Between deflated footballs, ESPN taking “reporting” to a whole other level, scientists and non-scientists talking about PSI, Bill Belichick enjoying puppets you can manipulate and now Marshawn Lynch deciding that doing his job isn’t part of his job, it seems the NFL has no time for the actual event that we all want to see.

Where are the discussions of how will Tom Brady and the New England Patriots’ offense match up against Seattle Seahawks’ Legion of Boom? Where’s the previewing of the Patriots’ struggling run defense against the ever elusive (both on the field and off) Lynch? Basically, where is the NFL’s analysis of the biggest event of their season?

This is the Super Bowl matchup everyone has dreamed of. It’s the next dynasty vs. the current dynasty. It’s Richard Sherman vs. Darrelle Revis. It’s young Russell Wilson taking on veteran Tom Brady. It’s Pete Carroll coaching against his old team. This Super Bowl has every storyline a football fan could possibly ask for, yet the NFL isn’t filling the internet with hype and anticipation.

Instead all we can talk about is Deflate-gate and now Lynch’s inability to speak with the media. Why? Why is the NFL seemingly ignoring the Super Bowl?
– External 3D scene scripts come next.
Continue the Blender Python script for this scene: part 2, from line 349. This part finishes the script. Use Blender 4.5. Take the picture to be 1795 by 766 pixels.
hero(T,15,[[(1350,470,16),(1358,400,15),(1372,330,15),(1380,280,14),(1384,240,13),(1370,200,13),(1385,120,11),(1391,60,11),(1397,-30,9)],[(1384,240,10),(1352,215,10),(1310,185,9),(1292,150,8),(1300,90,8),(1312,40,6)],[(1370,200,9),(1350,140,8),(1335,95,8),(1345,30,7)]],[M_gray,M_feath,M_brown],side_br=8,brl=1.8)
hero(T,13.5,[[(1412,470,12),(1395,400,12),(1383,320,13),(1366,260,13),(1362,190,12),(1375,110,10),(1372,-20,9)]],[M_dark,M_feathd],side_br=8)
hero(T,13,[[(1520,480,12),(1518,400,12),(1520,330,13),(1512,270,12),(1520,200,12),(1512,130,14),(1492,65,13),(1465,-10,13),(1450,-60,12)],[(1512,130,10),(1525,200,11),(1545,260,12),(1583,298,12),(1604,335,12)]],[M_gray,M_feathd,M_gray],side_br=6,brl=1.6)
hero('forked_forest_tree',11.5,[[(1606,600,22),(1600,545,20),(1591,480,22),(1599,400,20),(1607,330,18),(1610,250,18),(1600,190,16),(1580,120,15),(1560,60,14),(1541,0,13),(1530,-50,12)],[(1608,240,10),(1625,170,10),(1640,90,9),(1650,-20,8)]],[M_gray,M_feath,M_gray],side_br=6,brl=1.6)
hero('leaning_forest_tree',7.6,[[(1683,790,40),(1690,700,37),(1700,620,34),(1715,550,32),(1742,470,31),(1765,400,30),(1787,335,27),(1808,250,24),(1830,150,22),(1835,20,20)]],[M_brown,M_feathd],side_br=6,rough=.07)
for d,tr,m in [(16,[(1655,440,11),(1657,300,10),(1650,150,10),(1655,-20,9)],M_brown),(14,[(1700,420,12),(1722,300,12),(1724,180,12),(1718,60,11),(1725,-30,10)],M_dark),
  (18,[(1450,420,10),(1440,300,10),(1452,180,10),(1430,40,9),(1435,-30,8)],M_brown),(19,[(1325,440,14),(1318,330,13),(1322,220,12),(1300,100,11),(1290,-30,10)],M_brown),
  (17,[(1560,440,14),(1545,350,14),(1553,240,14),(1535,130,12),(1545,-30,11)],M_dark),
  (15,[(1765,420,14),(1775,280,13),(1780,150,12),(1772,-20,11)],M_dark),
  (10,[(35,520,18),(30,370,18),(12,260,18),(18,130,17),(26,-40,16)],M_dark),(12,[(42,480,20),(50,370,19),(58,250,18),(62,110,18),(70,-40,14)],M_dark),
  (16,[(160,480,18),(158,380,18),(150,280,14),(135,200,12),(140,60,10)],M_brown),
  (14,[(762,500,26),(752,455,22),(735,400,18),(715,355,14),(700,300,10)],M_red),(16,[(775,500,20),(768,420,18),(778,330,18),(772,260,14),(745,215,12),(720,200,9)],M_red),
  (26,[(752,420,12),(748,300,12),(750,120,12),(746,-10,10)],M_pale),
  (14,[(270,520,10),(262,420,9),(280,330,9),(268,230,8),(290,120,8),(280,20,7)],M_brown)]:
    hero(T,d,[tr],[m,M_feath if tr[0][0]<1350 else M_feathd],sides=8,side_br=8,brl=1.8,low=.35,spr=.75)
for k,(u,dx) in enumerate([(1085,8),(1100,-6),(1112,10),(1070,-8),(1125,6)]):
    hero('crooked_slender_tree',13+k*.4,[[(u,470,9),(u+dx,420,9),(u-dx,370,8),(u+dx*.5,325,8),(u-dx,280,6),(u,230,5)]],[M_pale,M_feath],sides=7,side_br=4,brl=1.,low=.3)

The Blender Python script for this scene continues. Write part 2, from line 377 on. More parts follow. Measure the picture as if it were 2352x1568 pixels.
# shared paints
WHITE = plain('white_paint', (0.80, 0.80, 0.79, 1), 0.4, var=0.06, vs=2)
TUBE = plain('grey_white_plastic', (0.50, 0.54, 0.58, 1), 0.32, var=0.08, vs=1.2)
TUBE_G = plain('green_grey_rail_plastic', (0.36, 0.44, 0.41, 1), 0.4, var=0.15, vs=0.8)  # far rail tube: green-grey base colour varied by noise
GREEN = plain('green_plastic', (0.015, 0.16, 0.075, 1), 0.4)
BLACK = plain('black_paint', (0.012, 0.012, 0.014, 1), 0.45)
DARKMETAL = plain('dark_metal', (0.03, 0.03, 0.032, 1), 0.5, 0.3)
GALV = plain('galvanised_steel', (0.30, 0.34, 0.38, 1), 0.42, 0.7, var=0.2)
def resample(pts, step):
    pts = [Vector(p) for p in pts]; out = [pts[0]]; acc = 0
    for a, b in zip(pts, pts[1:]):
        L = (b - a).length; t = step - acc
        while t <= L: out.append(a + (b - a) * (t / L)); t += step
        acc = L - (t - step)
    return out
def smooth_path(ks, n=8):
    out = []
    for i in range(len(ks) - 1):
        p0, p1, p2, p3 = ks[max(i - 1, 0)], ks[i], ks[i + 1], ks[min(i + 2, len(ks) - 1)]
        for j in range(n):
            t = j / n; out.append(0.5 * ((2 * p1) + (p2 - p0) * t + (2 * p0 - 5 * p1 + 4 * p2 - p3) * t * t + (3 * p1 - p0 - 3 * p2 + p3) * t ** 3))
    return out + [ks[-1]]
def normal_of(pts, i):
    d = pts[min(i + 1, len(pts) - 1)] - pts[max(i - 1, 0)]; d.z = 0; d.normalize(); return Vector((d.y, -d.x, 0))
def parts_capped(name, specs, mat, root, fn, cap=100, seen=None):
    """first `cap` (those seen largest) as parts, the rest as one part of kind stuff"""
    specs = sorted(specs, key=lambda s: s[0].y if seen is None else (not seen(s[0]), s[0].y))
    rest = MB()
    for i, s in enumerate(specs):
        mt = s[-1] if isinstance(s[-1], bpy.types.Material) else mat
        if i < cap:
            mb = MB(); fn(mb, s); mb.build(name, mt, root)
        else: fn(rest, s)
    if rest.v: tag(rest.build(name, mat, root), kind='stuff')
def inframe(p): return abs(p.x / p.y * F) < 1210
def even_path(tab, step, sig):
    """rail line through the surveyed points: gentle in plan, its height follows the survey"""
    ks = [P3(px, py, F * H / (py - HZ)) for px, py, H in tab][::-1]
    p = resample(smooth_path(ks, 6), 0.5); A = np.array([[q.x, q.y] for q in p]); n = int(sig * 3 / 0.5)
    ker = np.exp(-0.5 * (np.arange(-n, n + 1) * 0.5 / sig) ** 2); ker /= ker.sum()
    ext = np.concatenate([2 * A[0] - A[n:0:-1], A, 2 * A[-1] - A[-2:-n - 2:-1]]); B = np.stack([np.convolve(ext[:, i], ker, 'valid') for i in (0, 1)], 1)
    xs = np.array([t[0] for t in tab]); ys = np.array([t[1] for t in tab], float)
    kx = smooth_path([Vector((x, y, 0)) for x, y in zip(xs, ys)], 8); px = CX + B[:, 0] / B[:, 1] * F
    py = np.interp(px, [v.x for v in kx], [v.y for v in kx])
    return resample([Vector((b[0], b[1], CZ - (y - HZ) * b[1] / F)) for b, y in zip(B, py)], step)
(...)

They’re trying to save face.

To say 2014 was a rough year for Roger Goodell and the NFL is a very large understatement. Enough bad stuff has happened to the league this year to fill a “Weird Al Yankovic parody of Billy Joel’s ‘We Didn’t Start The Fire’ entitled ‘NFL’s Under Fire’. Goodell is trying desperately to find a way to get back into America’s good graces, and it seems these latest scandals have given him the opportunity.

Instead of quietly handling Deflate-gate inside the league like any respectable organization would do, the NFL has been leaking out news on the scandal every few days to keep the public interested and focused on the wrongdoing the Patriots did. (And when I say “did” I mean might have done since there is still no evidence the Patriots did anything.) The NFL needed a villain to take the public’s wrath away from Goodell and his inexplicable inability to get a video tape, and they seemingly have found one in Belichick and Brady.

The NFL has also taken a fixation on forcing Lynch into the media spotlight to see both what crazy phrase he’ll take to saying (my personal favorite is “I’m just here so I won’t get fined”) and then concocting some way to still fine him.

These are the topics the NFL is choosing to focus on the week before the biggest sporting event in the country. Why isn’t the NFL sweeping all this under the rug and focusing on showing off the Super Bowl? Why is the NFL choosing to focus on these negatives rather than trying to remind the public how much fun football is and how awesome this year’s Super Bowl will be?

Goodell is hoping that the general football fan has a very short attention span and by bombarding them with current scandals — if you can call under-inflated footballs and one player’s disdain for talking to the media scandals — they will forget all about Ray Rice, Adrian Peterson, both Greg Hardy and Ray McDonald, how the NFL still hasn’t really made that much progress on head trauma and of course Goodell’s immense incompetence.

That’s why the NFL isn’t hyping up the Super Bowl; the NFL doesn’t actually talk about football anymore. They’re focused on covering up their past wrongs and forcing homemade scandals down America’s throats. So prepare for a long four days so void of Super Bowl talk that you’ll forget there’s even a game this Sunday.